Back in November, in the run-up to the World Cup semi-final in Sydney, it was Michalak who was hailed as the man to bring about England's downfall. Instead, to quote his own words, he "lost the plot". The young Frenchman with the diamond-stud earrings and the sparkling potential to match was ground down by the granite Jonny Wilkinson and his merciless left boot.
It helped the French cause last night that Jonny Boy was absent. Olly Barkley had his moments in his role as England's fourth-choice fly-half. Like the rest of his team-mates, though, "Junior Jonny" was never comfortable in the intimidatory confines of the Stade de France. The space-age place was a veritable bear-pit for an Englishman, with the head-shots of Sir Clive and his boys meeting with raucous jeers as they flashed up on the giant screen before kick-off - as though the world champions had become the Millwall of world rugby (no-one liked them, nor much cared for them, it seemed) - and with poor Brian Moore brandishing his passport outside the media entrance in a desperate attempt to gain access ("But I'm with the BBC commentary team," the less-than-happy one-time hooker implored to a bevvy of unimpressed Parisian jobsworths).
The French XV, in contrast, were a team inspired. Their chief source was not Michalak, the model professional who broke from his Six Nations' training a fortnight ago to walk the Parisian catwalk for Christian Lacroix, but the man the England hierarchy had identified, with Robinsonian zeal, as the weakest link. To be fair, the French critics had not exactly seen Dimitri Yachvili as a strong link, his performance as stand-in scrum-half for Jean-Baptiste Elissalde at Murrayfield last week having met with somewhat less than widespread appreciation. He was no rightful heir to the fabulous Fabien Galthié. Or so the popular perception went of the man who spent a season vying with Andy Gomarsall for the No 9 shirt at Gloucester before joining Biarritz.
It was different last night. Right from the kick-off, Yachvili was a man on a mission, switching positions several times with Michalak - who won his first international cap as a scrum-half - before emerging as the key player in the championship decider. The 23-year-old had already landed his first penalty before his first outstanding contribution turned the game, and the championship, France's way. It was his hoisted chip into the right corner that Imanol Harinordoquy plucked from the air for try number one after 23 minutes - the same Imanol Harinordoquy criticised by Lewis Moody last week for standing on the wing, waiting for the ball.
Try number two was all Yachvili's own - an opportunist run and grubber kick down the left with the England defence at sixes, sevens and eights. With a lethal swing of his left boot (minimal back-lift, maximum impact), it was 16 points to Yachvili, 21 to France, only three to England, and not quite game over by half-time but just beyond the retrieving grasp of the world champions, as it proved.

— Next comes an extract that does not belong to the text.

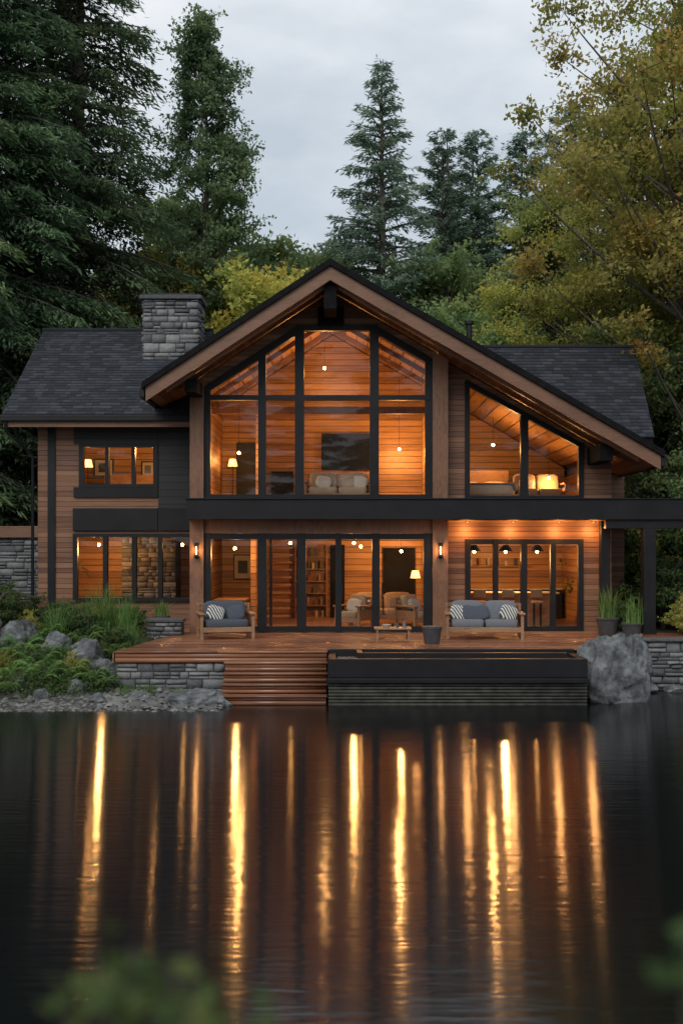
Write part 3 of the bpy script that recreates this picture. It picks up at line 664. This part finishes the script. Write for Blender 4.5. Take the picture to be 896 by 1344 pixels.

By the final whistle, Yachvili had taken his personal tally to 19 points and earned a place alongside his father in French rugby folklore. Michel Yachvili was a flanker with the first French Grand Slammers back in 1968. Not that either man can claim to be the true hero of the Yachvili family.
Dmitiri's grandfather, Charles, was a native of Georgia who served with the Red Army in Stalingrad. He was captured and forced to serve with the Germany army on the Rhine before escaping to France and settling in Brive. Last night in Paris there was no escape for England from his grandson's Grand Slamming left boot.